Similarly to the prisoners in the original design, viewers are isolated from each other and incapable of influencing the central hub of power beyond their own individual voice. The visual information flows directly to them in their isolated position and is theirs to consume as they will. The media companies at the hub have tools such as Neilson ratings and so on that allow them to see the aggregate responses of viewers while the viewers themselves have little to no vision into the worlds of the content producers.
Since the primary goal in the media industries is market share, content is carefully crafted to gather as much attention as it can. It does this in part by making the consumption of its programs easy and largely unchallenging. They are designed to attract a broad audience and they do so by appealing to common denominator qualities and unconscious content. Content is designed to evoke familiar and desired affect in a somewhat predictable manner without upsetting much in terms of the form of the experience.
The unconscious effects of the panopticon stretch out beyond the realm of television, radio and print into every aspect of image and content distribution. At the other far end of the spectrum from the distribution model of the television is the curent evolution of social media and networking on the internet. With such complete lateral freedom to reach across boundaries and experience such diversity in the enormous amount of information that is out there, one would think that the radial model of isolation would be broken. But it seems that people in the face of such freedom and choice are not reaching laterally across the internet but rather are dividing up into ever more homogeneous groups. Instead of seeking diversity within the breadth of the internet, people are trending to seek out ideas and information that is similar to or reinforces what they already possess. In effect, the radial walls of the panopticon divide the experience of the internet, only this time the barriers are being established by the choices of individuals as much as the limiting forms of the medium.
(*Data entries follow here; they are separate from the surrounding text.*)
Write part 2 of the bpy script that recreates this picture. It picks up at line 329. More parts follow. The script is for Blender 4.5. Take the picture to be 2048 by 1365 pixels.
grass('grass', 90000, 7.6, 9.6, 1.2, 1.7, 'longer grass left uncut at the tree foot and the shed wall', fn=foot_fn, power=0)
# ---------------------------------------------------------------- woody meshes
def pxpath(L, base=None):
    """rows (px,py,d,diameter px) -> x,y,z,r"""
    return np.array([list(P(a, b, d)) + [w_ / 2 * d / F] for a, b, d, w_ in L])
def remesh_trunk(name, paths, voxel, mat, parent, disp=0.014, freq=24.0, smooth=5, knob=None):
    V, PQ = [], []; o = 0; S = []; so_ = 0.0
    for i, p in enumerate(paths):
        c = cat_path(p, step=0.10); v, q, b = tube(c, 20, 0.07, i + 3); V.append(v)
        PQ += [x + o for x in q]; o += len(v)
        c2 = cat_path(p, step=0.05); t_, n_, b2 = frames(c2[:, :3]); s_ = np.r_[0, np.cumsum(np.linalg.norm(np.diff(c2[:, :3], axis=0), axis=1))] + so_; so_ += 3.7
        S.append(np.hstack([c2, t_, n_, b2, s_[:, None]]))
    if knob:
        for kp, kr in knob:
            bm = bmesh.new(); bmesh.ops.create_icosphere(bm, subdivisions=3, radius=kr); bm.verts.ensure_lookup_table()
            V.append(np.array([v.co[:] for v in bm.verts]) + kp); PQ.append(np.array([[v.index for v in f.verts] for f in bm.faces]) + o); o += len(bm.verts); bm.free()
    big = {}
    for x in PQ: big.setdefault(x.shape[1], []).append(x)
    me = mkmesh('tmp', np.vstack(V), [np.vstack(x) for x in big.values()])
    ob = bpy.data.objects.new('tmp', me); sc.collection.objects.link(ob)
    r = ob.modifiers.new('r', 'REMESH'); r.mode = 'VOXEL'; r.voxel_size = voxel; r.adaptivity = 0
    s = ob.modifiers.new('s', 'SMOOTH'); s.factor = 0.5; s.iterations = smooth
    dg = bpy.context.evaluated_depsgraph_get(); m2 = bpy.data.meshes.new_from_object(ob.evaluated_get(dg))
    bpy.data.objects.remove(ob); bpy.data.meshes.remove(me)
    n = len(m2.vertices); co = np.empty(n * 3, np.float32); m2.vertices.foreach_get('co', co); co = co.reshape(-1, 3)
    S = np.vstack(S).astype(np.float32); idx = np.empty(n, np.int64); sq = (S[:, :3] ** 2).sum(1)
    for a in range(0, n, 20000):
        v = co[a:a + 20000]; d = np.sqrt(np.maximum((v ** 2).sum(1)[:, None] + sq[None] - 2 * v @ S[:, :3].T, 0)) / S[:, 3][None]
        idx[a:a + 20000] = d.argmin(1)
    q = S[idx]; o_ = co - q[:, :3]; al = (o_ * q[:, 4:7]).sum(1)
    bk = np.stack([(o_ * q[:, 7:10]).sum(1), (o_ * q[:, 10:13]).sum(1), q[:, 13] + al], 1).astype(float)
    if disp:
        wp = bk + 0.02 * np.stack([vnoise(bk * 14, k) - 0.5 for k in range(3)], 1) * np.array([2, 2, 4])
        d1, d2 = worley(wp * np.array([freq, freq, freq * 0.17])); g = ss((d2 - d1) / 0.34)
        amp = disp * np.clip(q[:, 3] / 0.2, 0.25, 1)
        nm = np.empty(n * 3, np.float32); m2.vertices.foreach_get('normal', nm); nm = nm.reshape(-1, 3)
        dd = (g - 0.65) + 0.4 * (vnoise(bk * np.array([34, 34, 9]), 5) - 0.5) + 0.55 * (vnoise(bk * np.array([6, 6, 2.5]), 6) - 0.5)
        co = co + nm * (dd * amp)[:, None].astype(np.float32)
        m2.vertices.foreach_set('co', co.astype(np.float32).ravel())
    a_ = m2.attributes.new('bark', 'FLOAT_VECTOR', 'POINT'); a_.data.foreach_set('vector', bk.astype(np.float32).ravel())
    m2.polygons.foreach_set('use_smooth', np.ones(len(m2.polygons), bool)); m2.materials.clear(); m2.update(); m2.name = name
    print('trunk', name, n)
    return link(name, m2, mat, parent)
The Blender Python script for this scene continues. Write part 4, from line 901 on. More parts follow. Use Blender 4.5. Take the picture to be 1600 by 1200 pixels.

The above sketch is by Jeremy Bentham, courtesy of Wikipedia. You can see a contemporary rendering here.This is part four in a summer serial posting. Stay tuned.
2 comments:
I love reading these, really do.
You might like this: http://www.thebigsort.com/
Jason,
Thank you for the link. It is so true, this dividing up and homogenizing of the country. My big fear is that it is increasing a latent sense of fundamentalism. All those who are not like me then become an "other," capable of being vilified, scapegoated, and having all sorts of unconscious content heaped upon them. This is truly destructive to democracy.